I am then batch processing, but cannot understand why, when the new image is saved, it is larger than the original image by some 20%.

Within DPP, I have the image quality for conversion set to 8, which I presume is OK, it is being saved as an Exif-JPEG with an output resolution of 300dpi, which is the same resolution I am scanning at.

Does this sound correct? I am e-mailing the photos for publication so want to do them at a decent quality.

I am just curious, as it does not seem logical to me that if I am not saving at the maximum quality of 10 when converting, that the converted file size is larger than the original. :shrug:
 
if you've created any additional detail (or enhanced any noise!) by sharpening the file, it'll make the file larger. To illustrate this, create a file in your editor the same size as your image file. Make this empty file all white, and save it at the same image quality setting you're using. Then compare the file sizes. The all white block will be much, much smaller than a normal picture. The more often the colour changes from one pixel to the other, the less compression you'll get.

Also, are you embedding a preview image in the edited/saved file... this will obviously make the saved file bigger.
 
Thanks. That seems to make sense; changes made to the picture increase file size. I am sharpening most of them. I suppose that it would be even bigger if I used a quality size of 10 instead of 8.

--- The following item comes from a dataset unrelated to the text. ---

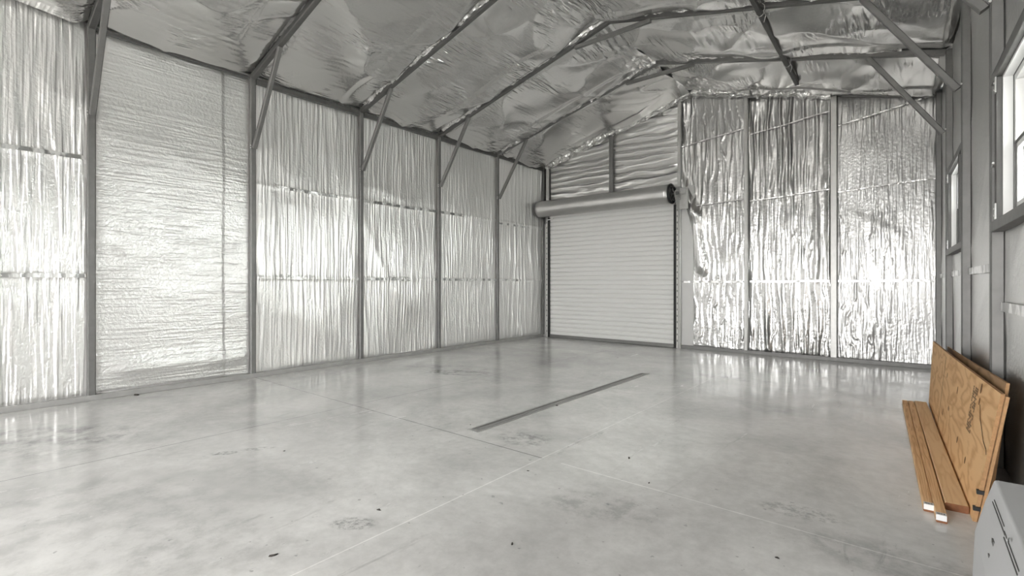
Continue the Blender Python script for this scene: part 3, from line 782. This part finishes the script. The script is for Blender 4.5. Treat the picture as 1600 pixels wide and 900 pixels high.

As to embedding a preview image, I do not know how to do that or how it works, so am unsure. I am fairly new to editing and learning the benfits as I go along. I cannot believe how my old pictures are so much better after firstly using the colour correction on the scanner and then sharpening in DPP, although I also cannot help but feel it is cheating a bit!
 
If you were working with print's from back in the day, they may have been printed "sub optimal", and may indeed have faded with time. I've been ploughing my way through a couple of tea chests full of photo's going back to shots of my grandad in his Uniform before going off to WWI. The worst of the shots have been the 70's colour photos which had been processed by cheap mail order processing companies.

Amazingly, whilst the photo's were absoloute dreck, the negatives were in pretty good order, and after pushing them through my scanner, I've recovered some lovely looking shots of my parents. Hard to believe that the prints were so awful in comparison.

Very, very few colour prints were processed and printed on properly colour corrected machines back in the day. All you're doing in applying a tweak or two, and sharpening them up is what you'd have been able to do in a proper wet darkroom, had you had the kit and training to do so. All the computer is doing, is making it more accessible to everyone.